ArithmeticException thrown in Java

Question

In Java, (Number/0) throws an ArithmeticException while (Number/0.0) = Infinity. Why does this happen?

Answer 1

Because IEEE-754 floating point numbers have a representation for infinity, whereas integers don't.

In other words, every bit pattern in int represents a normal integer; floating point values are rather more complicated with +/- infinity, "not a number" (NaN) values, normalized values, subnormal values etc.

Answer 2

From here

The IEEE floating-point standard, supported by almost all modern processors, specifies that every floating point arithmetic operation, including division by zero, has a well-defined result. The standard supports signed zero, as well as infinity and NaN (not a number). There are two zeroes, +0 (positive zero) and −0 (negative zero) and this removes any ambiguity when dividing. In IEEE 754 arithmetic, a ÷ +0 is positive infinity when a is positive, negative infinity when a is negative, and NaN when a = ±0. The infinity signs change when dividing by −0 instead.

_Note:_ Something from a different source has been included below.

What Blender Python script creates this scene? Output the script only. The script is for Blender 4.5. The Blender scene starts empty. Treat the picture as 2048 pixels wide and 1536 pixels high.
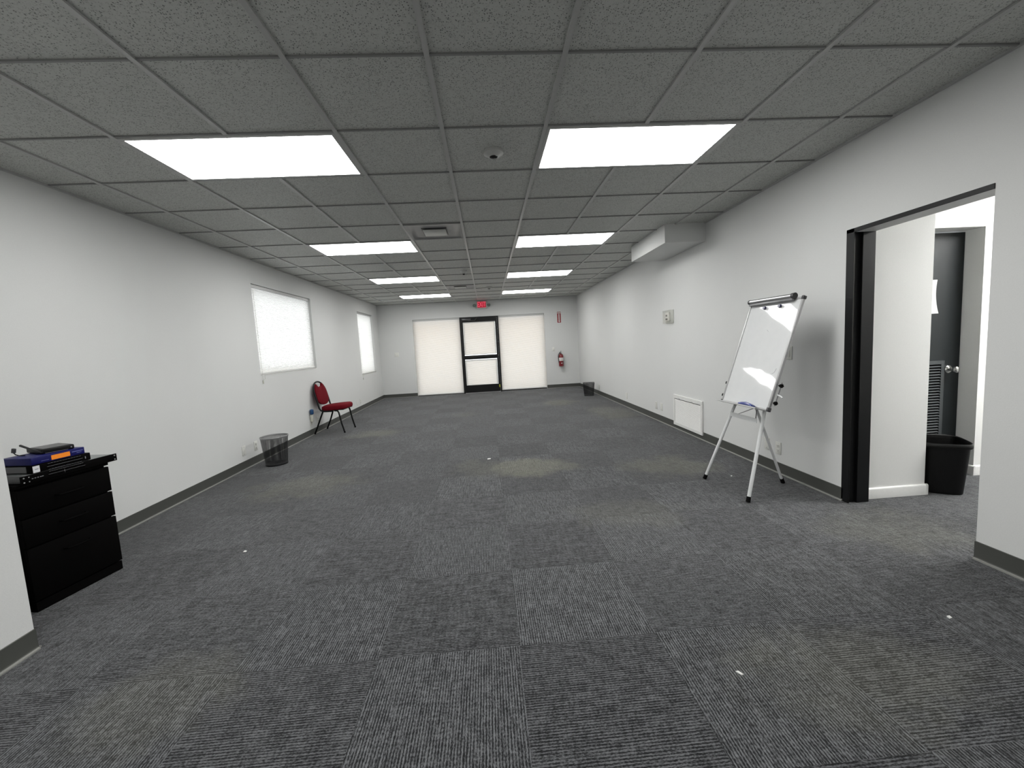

Integer division by zero is usually handled differently from floating point since there is no integer representation for the result. Some processors generate an exception when an attempt is made to divide an integer by zero, although others will simply continue and generate an incorrect result for the division. The result depends on how division is implemented, and can either be zero, or sometimes the largest possible integer.

Answer 3

Also you can check the JLS which says:

15.17.2 Division Operator
On the other hand, if the value of the divisor in an integer division is 0, then an ArithmeticException is thrown.

The result of a floating-point division is determined by the specification of IEEE arithmetic: If the result is not NaN, the sign of the result is positive if both operands have the same sign, negative if the operands have different signs.
Division of a nonzero finite value by a zero results in a signed infinity. The sign is determined by the rule stated above.